Ashley Etienne has spent more than 15 years in the rooms where consequential decisions get made, writing strategy, managing crises, and guiding some of the most recognizable names in American politics through their most difficult moments. Her name has not always been the one on the marquee. That is changing.
Etienne recently joined NBC News as a political contributor, making her on-air debut on “Meet the Press” alongside host Kristen Welker. The pairing marks a first in the show’s decades-long history. For the first time, two Black women are occupying central roles on the broadcast simultaneously, one as anchor, one as contributing analyst. It is a milestone the show’s producers have not publicly characterized as deliberate, but its significance has not been lost on those watching.
For Etienne, the moment landed with the full weight of everything that preceded it.
What Etienne’s career actually looked like
The resume is not something that lends itself to quick summaries. Etienne has served as communications director for Vice President Kamala Harris, a role in which she led the team that secured the cover of Time magazine’s Person of the Year issue. Before that, she was communications director for Speaker Nancy Pelosi, where she oversaw messaging strategy during one of the most scrutinized periods in recent congressional history.
During the impeachment proceedings and Senate trial of President Donald Trump, Etienne ran communications, legal, and legislative strategy for Pelosi’s office simultaneously. The scope of that work drew national attention. Vanity Fair later published a profile that referred to her as the queen of the war room, a title that followed her into subsequent coverage and has become something of a throughline in how political media describes her.
Her work also spans the Obama and Biden administrations, where she contributed to high-stakes communications efforts on issues ranging from national security to domestic policy. She currently serves as CEO of Etienne and Saint, a firm specializing in communications, marketing, and digital strategy.
The ‘Meet the Press’ milestone and what it represents
Meet the Press is the longest-running program in American television history, and its Sunday morning broadcast has functioned for decades as one of the primary venues where political narratives get shaped and tested. Landing a contributor role on that program is not incidental for someone of Etienne’s background. It represents a shift in how her expertise gets deployed, from behind-the-scenes counsel to public-facing analysis.
Etienne has described her relationship with the show as one that goes back to her earliest days in Washington, when she was a young professional still learning how the city worked. She watched the program with the kind of attention that comes from wanting to understand power, not just participate in it.
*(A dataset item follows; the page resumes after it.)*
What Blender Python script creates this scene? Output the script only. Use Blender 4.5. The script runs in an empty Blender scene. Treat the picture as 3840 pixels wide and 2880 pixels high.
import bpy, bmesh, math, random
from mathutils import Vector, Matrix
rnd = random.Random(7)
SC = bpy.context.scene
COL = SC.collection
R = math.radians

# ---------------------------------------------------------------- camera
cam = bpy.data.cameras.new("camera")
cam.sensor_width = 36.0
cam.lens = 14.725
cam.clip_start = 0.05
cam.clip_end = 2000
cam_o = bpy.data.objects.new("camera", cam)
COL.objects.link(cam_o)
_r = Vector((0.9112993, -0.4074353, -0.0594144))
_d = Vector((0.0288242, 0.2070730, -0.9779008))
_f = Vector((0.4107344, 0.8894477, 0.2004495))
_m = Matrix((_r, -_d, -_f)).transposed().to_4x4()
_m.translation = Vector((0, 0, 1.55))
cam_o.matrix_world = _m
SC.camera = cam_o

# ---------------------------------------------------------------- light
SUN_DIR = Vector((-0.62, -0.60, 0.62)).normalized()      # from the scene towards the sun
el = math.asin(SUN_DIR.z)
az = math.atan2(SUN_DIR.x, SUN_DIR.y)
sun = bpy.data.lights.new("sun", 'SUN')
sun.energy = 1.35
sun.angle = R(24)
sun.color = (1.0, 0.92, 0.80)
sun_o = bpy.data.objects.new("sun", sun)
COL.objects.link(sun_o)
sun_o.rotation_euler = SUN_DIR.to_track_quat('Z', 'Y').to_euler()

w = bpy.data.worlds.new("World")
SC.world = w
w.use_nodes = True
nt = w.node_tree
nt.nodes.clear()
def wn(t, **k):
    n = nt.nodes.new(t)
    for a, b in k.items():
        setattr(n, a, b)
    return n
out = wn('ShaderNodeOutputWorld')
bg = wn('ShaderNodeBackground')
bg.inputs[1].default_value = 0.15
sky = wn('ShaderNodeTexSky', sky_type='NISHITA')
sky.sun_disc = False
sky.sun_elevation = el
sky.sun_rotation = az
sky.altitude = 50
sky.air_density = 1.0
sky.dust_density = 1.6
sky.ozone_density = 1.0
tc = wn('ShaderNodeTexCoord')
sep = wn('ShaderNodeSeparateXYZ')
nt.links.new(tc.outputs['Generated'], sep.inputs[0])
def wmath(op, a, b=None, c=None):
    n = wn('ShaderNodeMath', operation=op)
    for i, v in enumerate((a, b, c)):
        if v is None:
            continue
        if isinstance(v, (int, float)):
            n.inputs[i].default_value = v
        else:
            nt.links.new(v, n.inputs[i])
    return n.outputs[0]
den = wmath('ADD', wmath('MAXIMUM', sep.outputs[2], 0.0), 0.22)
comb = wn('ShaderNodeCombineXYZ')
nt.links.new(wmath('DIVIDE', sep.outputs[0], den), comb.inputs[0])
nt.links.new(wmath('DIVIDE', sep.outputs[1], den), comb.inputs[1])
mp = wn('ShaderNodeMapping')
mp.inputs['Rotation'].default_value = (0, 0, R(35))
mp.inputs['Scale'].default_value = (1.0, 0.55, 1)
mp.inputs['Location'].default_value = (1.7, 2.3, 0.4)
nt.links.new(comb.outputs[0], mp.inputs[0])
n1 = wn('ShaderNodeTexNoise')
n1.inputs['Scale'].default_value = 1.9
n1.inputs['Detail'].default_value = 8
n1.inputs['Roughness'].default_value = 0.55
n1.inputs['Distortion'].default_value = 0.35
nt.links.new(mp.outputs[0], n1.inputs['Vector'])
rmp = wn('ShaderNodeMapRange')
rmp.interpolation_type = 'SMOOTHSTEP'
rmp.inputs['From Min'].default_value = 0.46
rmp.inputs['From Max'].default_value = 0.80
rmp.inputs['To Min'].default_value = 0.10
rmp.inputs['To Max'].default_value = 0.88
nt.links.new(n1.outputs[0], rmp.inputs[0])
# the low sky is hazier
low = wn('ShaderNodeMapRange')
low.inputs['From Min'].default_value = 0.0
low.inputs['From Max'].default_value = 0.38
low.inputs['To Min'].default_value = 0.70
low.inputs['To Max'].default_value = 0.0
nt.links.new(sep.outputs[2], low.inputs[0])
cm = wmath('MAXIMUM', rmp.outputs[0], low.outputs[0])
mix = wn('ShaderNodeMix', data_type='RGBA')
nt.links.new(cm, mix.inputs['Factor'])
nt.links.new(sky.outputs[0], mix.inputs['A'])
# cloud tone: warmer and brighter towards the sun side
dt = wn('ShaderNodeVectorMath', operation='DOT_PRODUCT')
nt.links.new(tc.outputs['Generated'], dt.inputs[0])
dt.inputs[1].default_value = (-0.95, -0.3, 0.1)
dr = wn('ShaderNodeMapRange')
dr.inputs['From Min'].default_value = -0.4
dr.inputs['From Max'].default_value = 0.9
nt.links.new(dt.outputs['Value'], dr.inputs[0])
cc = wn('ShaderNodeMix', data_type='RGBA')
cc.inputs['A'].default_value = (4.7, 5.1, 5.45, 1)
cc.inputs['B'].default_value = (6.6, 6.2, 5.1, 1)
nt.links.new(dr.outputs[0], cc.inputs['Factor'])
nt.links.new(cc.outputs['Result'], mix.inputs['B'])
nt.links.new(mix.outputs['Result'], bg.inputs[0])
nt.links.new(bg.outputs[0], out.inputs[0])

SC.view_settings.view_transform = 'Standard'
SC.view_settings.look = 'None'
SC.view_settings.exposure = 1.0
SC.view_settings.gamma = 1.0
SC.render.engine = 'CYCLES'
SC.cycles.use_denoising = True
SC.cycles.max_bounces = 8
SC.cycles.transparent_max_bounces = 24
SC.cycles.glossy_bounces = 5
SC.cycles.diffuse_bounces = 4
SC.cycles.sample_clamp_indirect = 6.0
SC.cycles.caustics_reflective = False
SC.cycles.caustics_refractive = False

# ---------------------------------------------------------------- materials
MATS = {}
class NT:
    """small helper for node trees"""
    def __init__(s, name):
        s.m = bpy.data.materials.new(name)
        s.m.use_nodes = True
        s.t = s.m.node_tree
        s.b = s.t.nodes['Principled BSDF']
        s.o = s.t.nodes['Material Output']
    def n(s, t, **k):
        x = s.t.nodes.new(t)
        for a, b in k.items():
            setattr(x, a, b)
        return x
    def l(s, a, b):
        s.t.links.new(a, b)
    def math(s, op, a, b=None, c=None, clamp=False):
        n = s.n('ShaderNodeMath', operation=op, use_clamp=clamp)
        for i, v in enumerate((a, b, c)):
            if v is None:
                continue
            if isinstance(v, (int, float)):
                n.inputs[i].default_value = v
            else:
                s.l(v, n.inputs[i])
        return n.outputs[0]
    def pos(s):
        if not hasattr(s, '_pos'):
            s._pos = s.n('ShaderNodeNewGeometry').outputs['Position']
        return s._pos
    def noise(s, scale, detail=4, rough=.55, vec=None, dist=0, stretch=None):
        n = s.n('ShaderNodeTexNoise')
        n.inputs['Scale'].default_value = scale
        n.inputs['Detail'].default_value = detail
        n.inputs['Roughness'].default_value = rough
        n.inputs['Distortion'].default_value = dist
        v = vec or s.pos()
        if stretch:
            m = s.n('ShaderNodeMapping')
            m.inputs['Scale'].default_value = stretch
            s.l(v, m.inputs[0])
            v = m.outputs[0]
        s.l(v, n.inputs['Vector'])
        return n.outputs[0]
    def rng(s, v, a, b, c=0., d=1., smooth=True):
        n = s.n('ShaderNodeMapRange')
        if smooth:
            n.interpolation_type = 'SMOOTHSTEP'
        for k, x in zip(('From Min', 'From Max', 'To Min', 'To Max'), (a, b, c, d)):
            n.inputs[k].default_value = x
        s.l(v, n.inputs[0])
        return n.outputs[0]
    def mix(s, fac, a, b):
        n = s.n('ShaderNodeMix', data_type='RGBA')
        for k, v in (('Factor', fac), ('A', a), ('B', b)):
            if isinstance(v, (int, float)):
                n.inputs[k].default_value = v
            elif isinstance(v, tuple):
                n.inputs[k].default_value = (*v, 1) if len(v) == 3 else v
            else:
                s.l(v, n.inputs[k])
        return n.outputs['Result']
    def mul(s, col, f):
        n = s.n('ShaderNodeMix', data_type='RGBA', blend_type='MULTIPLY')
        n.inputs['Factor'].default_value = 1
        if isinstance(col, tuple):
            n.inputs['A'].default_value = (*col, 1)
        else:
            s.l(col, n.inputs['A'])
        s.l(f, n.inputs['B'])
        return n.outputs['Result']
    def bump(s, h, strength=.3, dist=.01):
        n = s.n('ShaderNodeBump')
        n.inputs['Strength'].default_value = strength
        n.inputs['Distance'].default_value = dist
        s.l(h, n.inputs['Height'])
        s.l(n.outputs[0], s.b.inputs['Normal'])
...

The idea that she would one day be seated at that table was not part of her early calculations.
Her path there required impeachments, presidential campaigns, crisis communications, and years of work that rarely made her the visible figure in the story. The contributor role changes that dynamic in a fundamental way.
Etienne on the weight of the ‘war room’ title
The Vanity Fair characterization followed Etienne in ways she did not entirely anticipate. She has spoken about her initial discomfort with the label, noting that her first instinct upon reading it was embarrassment rather than pride. Over time, her relationship with the title has settled into something more measured. She acknowledges having earned it while still holding some distance from the fanfare around it.
That tension, between the work and the recognition it generates, has defined much of her public profile. The NBC contributor role does not resolve that tension so much as place it in a new context. Etienne is still the strategist. Now the strategy is her own story, and the audience is national.